Rano wszystko robię automatycznie. Ubieram się, wychodzę do pracy. Zawsze rano w drodze do pracy mam najlepsze chwile dnia. Próbuje poskładać zapamiętane skrawki snów w całość, słucham muzyki. Nawet myśli jakoś składniej przychodzą do głowy. Powietrze inaczej pachnie, muzyka brzmi lepiej. Kiedy później, po południu, próbuje sobie przypomnieć o czym myślałem, to tak jakbym próbował przypomnieć sobie sny. Tak jak dzisiaj. Nie napiszę o tym o czym myślałem i planowałem napisać dziś rano. Nie pamiętam. Tak jak i w zeszłym tygodniu, i tak jak jeszcze wcześniej. Czasem mam ochotę iść dalej, kontynuować spacer rano przez miasto. Cieszyć się tymi chwilami jeszcze dłużej. Ale wtedy przypominam sobie, że to co najlepsze nie może trwać zbyt długo, bo powszednieje, jeśli mamy czegoś pod dostatkiem, to magia znika.
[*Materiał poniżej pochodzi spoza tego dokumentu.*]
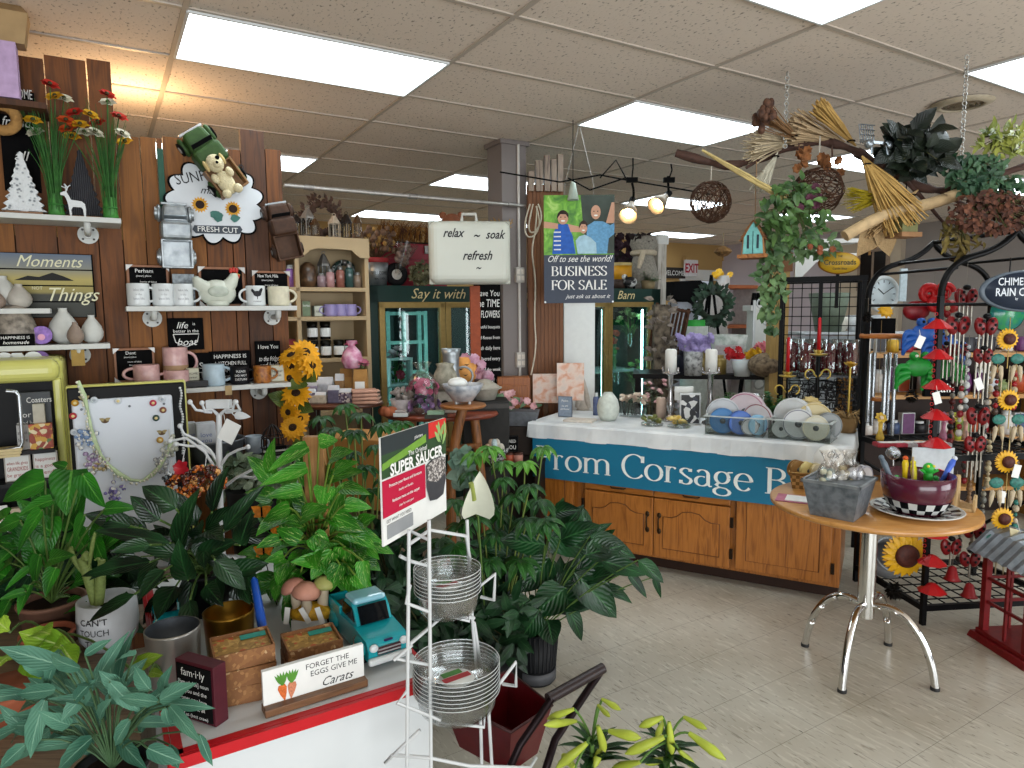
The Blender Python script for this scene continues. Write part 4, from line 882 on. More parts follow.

I skręcam w szarą uliczkę która wiedzie do miejsca gdzie kolejny raz spędzam 8 godzin dnia.
Zdjęcie z chałtury, lepszych nie mam ostatnio. Paula & Ariel.
A z odgrzewanych kawałków muzycznych: Foo Fighters - "All my life"
Ciekawe kto zgadnie o czym naprawdę jest ten tekst. No i niestety oryginalnego teledysku nie da się tu wkleić, bo zespół się nie zgadza i youtube zablokowało możliwość embadowania ich klipów, na szczęście ciągle można je obejrzeć na stronie youtube.